**What the task asks**
Copy the first line of the material below and every later line through the line containing "R = math.radians", without any other output.

━━━━━━━━━━━━━━━━━━━━

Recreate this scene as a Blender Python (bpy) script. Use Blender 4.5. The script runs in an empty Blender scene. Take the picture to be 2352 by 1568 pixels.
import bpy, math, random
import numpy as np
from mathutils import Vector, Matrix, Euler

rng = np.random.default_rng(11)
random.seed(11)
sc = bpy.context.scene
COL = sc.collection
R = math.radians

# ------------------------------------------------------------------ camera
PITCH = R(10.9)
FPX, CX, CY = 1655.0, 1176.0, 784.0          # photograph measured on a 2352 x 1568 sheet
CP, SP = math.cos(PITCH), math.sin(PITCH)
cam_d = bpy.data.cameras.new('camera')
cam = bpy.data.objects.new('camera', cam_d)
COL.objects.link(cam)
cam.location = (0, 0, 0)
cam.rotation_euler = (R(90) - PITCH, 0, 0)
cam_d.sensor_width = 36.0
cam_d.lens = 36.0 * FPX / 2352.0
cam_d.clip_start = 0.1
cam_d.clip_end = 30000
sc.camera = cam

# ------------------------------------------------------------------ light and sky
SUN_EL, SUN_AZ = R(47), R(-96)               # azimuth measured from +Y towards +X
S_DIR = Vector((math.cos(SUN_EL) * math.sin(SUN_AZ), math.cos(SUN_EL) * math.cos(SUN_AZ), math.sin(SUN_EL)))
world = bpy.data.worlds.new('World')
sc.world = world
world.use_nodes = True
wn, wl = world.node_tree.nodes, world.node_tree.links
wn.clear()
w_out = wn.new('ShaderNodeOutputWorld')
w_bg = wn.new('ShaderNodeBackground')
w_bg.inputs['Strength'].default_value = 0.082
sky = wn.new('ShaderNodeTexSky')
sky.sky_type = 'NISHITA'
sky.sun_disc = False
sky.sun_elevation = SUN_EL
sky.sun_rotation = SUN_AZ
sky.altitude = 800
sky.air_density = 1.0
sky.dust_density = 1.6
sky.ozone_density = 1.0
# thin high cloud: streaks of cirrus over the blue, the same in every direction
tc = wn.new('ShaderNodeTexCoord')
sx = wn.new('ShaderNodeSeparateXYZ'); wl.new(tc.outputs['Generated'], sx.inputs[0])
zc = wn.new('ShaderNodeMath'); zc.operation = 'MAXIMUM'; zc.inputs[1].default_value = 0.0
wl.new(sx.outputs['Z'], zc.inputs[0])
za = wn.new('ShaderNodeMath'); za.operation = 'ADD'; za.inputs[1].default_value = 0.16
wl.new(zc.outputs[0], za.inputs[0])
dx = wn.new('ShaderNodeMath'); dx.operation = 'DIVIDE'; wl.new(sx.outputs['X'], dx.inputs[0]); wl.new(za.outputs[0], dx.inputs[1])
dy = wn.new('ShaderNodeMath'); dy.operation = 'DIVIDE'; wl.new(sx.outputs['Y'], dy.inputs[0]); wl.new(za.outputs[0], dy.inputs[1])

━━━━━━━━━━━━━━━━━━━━

**Final result**
Recreate this scene as a Blender Python (bpy) script. Use Blender 4.5. The script runs in an empty Blender scene. Take the picture to be 2352 by 1568 pixels.
import bpy, math, random
import numpy as np
from mathutils import Vector, Matrix, Euler

rng = np.random.default_rng(11)
random.seed(11)
sc = bpy.context.scene
COL = sc.collection
R = math.radians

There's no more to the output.